▶ SHORT EXERCISE
Retype the records below from their first line through the line holding "renderer.shadowMap.enabled = true;", including both ends and no pictures.

▶ THE RECORDS
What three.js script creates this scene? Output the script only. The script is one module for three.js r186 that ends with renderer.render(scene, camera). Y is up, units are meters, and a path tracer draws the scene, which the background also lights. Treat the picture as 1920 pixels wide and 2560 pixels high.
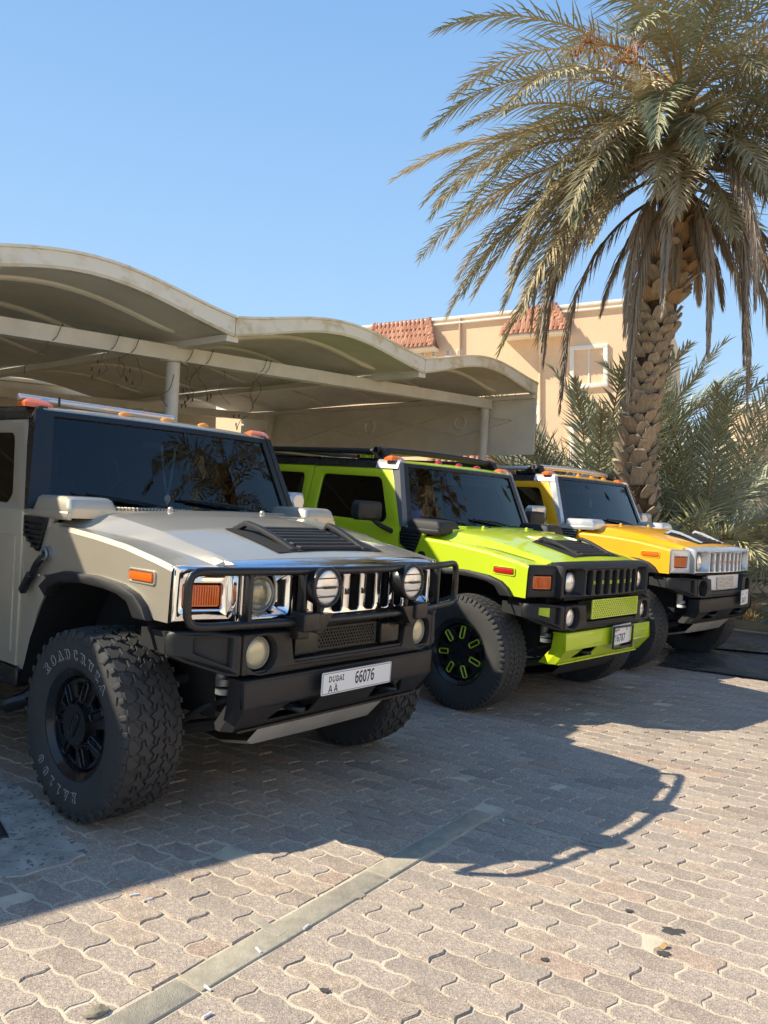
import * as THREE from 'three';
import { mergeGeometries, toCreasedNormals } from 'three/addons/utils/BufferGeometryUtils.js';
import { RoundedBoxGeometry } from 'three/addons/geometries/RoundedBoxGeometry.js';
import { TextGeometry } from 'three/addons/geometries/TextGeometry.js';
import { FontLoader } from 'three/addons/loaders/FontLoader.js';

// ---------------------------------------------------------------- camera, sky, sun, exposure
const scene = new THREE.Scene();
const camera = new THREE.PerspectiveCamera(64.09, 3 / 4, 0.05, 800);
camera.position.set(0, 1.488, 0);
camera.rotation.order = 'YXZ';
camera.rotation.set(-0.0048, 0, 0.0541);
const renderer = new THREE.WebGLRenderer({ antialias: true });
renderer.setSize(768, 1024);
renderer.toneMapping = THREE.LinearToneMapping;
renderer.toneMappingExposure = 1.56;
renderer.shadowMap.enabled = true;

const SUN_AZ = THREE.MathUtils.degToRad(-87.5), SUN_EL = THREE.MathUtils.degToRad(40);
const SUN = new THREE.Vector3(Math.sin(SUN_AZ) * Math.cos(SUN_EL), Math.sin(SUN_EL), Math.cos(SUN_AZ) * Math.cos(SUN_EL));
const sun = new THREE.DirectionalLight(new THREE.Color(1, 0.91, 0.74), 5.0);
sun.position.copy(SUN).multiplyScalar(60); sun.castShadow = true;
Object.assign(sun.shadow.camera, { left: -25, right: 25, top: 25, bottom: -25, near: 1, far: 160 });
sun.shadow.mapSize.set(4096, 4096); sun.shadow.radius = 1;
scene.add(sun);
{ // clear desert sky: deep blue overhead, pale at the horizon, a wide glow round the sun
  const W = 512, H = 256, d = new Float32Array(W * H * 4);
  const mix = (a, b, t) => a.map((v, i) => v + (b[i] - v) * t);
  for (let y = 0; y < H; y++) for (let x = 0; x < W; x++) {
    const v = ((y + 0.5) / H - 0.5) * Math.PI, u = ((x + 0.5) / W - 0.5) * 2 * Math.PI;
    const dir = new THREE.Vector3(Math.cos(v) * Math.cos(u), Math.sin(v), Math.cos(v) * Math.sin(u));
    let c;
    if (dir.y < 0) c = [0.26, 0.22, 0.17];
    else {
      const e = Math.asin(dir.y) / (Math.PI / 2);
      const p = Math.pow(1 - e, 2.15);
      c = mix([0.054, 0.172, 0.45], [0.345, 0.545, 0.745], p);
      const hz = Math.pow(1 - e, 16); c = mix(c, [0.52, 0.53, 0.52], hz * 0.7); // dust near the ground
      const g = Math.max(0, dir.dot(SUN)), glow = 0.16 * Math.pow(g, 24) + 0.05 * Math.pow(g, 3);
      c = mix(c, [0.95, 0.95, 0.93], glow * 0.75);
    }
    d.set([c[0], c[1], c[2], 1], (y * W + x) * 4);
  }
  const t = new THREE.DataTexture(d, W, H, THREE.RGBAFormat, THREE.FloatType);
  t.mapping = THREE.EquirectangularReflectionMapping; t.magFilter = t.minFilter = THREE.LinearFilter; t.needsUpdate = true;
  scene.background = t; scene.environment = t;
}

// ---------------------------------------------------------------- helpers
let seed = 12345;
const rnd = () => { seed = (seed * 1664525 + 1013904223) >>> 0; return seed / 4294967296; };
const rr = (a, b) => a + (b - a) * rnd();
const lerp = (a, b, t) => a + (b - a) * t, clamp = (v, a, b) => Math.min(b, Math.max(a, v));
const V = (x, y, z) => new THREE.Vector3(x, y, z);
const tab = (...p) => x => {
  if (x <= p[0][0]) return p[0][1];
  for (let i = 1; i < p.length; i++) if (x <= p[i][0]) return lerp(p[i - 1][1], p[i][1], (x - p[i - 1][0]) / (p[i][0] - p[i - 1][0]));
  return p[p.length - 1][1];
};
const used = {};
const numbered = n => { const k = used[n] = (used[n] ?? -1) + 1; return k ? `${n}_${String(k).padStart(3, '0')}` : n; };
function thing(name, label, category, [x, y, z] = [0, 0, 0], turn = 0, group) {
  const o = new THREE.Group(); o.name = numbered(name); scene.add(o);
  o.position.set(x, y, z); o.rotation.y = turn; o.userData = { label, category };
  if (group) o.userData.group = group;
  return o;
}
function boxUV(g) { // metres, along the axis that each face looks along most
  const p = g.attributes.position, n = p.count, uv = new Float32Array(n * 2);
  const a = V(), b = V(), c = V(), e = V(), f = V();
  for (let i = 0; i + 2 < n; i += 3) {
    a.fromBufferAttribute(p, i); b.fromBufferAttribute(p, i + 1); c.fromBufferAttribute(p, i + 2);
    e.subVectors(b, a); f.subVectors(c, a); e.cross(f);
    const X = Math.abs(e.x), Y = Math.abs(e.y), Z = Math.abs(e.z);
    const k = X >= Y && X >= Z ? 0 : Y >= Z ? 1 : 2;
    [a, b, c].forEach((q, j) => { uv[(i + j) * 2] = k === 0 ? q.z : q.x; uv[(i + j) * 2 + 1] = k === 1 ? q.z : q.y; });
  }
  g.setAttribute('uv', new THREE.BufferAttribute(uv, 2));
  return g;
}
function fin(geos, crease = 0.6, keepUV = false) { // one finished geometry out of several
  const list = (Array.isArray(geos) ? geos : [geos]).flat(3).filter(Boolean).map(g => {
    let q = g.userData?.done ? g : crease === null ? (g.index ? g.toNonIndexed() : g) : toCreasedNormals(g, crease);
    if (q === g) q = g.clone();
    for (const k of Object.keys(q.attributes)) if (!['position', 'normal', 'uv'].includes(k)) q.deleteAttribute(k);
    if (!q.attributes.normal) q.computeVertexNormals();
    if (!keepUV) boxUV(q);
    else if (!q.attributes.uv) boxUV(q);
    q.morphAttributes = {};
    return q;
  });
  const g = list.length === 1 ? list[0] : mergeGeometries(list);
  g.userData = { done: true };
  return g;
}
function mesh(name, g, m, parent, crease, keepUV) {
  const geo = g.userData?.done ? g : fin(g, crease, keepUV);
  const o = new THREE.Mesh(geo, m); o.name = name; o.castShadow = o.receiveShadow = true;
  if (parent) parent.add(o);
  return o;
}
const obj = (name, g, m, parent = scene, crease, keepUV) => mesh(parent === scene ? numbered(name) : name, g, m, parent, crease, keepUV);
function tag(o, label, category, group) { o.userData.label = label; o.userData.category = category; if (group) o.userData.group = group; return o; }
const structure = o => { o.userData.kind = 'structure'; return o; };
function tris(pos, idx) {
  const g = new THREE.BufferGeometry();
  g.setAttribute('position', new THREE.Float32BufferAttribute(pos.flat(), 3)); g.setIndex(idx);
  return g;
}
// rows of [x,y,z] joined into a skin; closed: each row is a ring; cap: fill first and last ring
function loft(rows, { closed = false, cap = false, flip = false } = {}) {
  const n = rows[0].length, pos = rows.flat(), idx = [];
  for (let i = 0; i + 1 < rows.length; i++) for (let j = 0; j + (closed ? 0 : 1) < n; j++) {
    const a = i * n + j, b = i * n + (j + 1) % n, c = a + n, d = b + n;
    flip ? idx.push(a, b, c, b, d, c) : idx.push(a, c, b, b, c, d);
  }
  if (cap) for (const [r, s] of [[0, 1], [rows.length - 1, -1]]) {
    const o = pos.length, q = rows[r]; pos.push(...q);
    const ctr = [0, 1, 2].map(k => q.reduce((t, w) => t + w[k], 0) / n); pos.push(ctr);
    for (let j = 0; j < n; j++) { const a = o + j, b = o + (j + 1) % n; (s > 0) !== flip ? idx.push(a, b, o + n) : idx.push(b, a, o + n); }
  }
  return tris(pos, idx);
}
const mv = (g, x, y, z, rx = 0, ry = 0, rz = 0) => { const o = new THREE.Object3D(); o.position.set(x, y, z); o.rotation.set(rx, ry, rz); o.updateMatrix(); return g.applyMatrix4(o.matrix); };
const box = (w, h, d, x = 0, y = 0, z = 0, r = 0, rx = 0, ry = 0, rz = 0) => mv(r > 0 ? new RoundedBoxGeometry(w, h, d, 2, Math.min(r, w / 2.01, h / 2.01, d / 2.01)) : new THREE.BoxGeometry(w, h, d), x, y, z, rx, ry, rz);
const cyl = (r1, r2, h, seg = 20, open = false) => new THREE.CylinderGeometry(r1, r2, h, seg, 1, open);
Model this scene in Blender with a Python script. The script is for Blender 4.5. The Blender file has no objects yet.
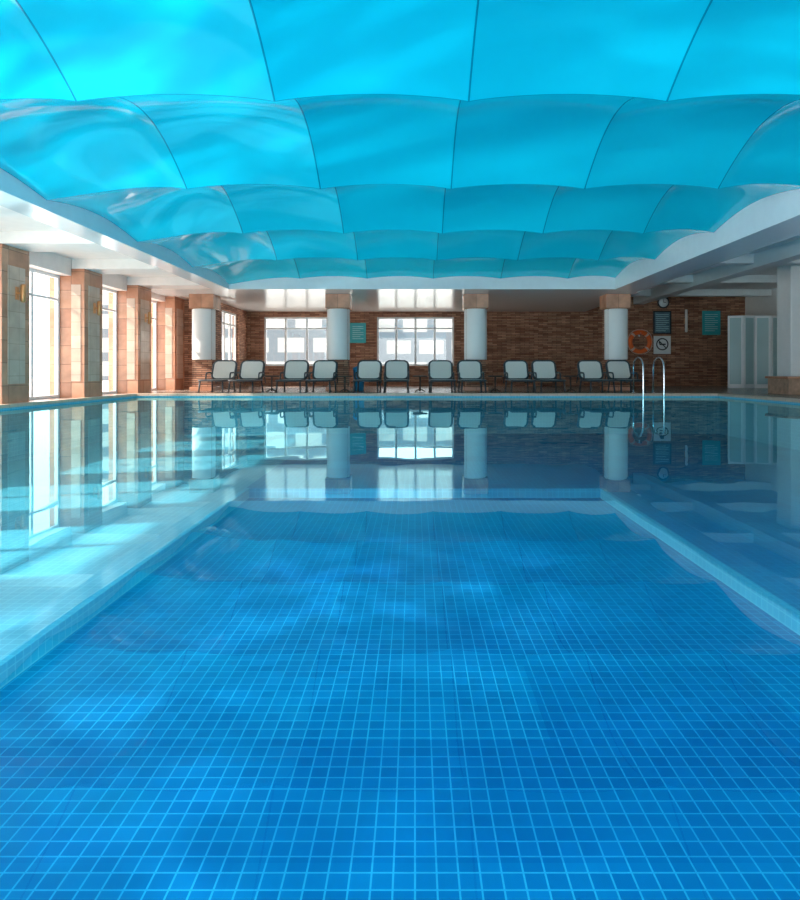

▶ OUTPUT OF THE TASK
What three.js script creates this scene? Output the script only. The script is one module for three.js r186 that ends with renderer.render(scene, camera). Y is up, units are meters, and a path tracer draws the scene, which the background also lights. Treat the picture as 1920 pixels wide and 2560 pixels high.
import * as THREE from 'three';
import { mergeGeometries, toCreasedNormals } from 'three/addons/utils/BufferGeometryUtils.js';
import { RoundedBoxGeometry } from 'three/addons/geometries/RoundedBoxGeometry.js';
import { TextGeometry } from 'three/addons/geometries/TextGeometry.js';
import { FontLoader } from 'three/addons/loaders/FontLoader.js';

// ---------------------------------------------------------------- camera, sky, sun, exposure
const scene = new THREE.Scene();
const camera = new THREE.PerspectiveCamera(64.09, 3 / 4, 0.05, 800);
camera.position.set(0, 1.488, 0);
camera.rotation.order = 'YXZ';
camera.rotation.set(-0.0048, 0, 0.0541);
const renderer = new THREE.WebGLRenderer({ antialias: true });
renderer.setSize(768, 1024);
renderer.toneMapping = THREE.LinearToneMapping;
renderer.toneMappingExposure = 1.56;
renderer.shadowMap.enabled = true;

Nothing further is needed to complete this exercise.